Po ponad trzech godzinach udało się odnaleźć polskiego snowboardzistę w Jasnej (Tatry Słowackie). Informacja o zaginięciu podali słowackim ratownikom jego znajomi. Mężczyzna miał poważne obrażenia głowy.
O zaginięciu 43-latka poinformowali ratowników jego znajomi. Do wypadku miało dojść na Chopoku w Niżnych Tatrach, gdzie stracili go z oczu. Mężczyzna skontaktował się z towarzyszami.
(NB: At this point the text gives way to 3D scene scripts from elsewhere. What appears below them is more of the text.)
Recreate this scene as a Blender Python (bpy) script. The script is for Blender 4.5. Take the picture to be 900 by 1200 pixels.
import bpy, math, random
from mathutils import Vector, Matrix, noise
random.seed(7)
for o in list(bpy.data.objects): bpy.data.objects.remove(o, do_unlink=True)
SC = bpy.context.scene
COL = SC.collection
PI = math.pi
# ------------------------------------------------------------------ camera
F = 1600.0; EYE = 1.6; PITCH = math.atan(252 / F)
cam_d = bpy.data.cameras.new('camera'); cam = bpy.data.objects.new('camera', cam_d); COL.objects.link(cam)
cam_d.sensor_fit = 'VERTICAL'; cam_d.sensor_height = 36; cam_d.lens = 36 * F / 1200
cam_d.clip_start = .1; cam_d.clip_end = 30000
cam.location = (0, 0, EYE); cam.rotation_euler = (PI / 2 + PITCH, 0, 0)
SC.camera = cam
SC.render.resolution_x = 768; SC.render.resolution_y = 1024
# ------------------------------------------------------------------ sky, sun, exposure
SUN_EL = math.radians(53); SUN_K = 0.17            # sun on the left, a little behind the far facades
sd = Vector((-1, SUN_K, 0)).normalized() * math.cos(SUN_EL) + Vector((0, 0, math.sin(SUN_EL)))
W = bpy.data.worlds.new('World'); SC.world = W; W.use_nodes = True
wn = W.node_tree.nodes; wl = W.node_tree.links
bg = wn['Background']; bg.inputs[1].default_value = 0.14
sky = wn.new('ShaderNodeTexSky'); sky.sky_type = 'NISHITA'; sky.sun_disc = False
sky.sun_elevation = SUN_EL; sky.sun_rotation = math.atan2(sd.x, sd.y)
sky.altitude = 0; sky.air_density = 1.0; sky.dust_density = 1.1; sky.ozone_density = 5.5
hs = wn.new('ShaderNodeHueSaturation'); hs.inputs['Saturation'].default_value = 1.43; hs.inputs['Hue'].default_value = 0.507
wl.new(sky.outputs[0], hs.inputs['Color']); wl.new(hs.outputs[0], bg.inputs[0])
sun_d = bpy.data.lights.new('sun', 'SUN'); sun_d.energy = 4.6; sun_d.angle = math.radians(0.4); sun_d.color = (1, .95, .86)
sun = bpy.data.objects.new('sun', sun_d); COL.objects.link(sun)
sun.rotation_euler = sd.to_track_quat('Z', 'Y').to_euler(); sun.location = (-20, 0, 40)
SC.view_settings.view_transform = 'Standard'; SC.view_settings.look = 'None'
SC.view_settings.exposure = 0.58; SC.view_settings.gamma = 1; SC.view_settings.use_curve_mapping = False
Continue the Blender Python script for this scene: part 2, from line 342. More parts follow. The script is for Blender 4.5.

Stwierdził, że jest ranny i potrzebuje pomocy, jednak nie był w stanie podać dokładnego położenia, co znacznie utrudniło późniejszą akcję poszukiwawczą.
"Ratownicy przeszukali wszystkie zbocza, również w pobliżu krawędzi stoków. Nikogo nie znaleźli" - brzmi zamieszczony komunikat przez słowackich ratowników. W akcji uczestniczyła również policja, próbując namierzyć lokalizację telefonu komórkowego zaginionego.
"W okolicy panowała mgła, a po zmroku bardzo ciężko było szukać rannego człowieka" - podano w komunikacie. Polaka udało się odnaleźć po ponad trzech godzinach.
W poszukiwaniach brało udział dziewięciu ratowników.